Transcript:
Conway Gittens: I’m Conway Gittens reporting from the New York Stock Exchange. Here’s what we’re watching on TheStreet today.
Inflation is the focus on this Wednesday. Consumer prices rose 0.2 percent in October as expected. Prices were up 2.6 percent from a year ago. Over half of that price gain is tied to housing costs, which jumped 4.9 percent over the past 12 months. Wall Street believes inflation is steady enough for the Federal Reserve to keep lowering interest rates.
Related: What DirecTV, Dish Network merger means for current customers
In other news, time is running out for the 8 million people who still use DISH TV and Sling TV as their video services. A deal that would have sold both units owned by EchoStar to satellite TV provider DirecTV could be ditched. Without the financial muscle of DirecTV, Dish and Sling won’t have the money to keep up in the changing media landscape.
The original acquisition plan announced in September was contingent upon Dish debt holders agreeing to a $1.5 billion cut to the value of their investment. A group of those debt holders, however, rejected a proposed offer on the table. DirecTV says that if those debt holders don’t agree, it “will have no choice but to terminate the acquisition of Dish by midnight on November 22.”
There were high hopes for the DirecTV-Dish merger, which would have created the largest pay-TV company in the country with over 18 million subscribers.

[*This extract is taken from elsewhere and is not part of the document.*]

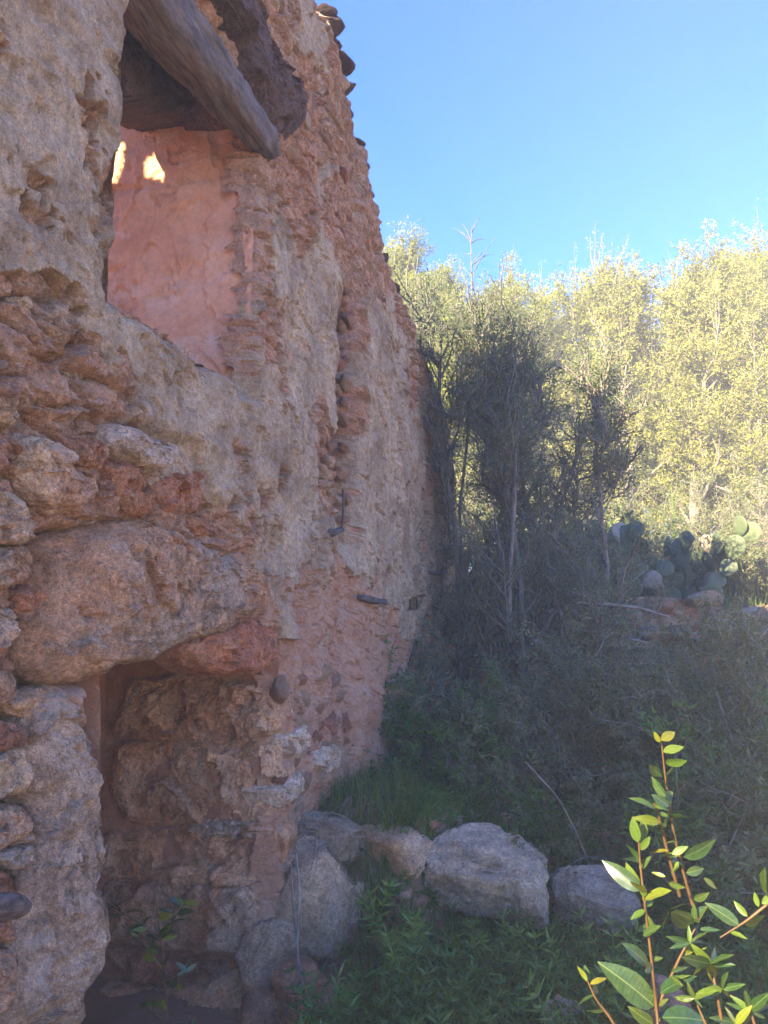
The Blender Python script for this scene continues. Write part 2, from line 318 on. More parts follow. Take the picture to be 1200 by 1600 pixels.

The combination would have given all the parties involved some heft at a time when traditional cable TV subscribers are fleeing for cheaper streaming services. Since 2016, DirecTV and Dish have seen 63 percent of their subscriber base disappear.
Without DirecTV, Dish will have trouble going it alone, as it weighed down by over $20 billion of debt - in a media world where content is costly and subscriber dollars are getting harder to come by.
That’ll do it for your Daily Briefing. From the New York Stock Exchange, I’m Conway Gittens with TheStreet.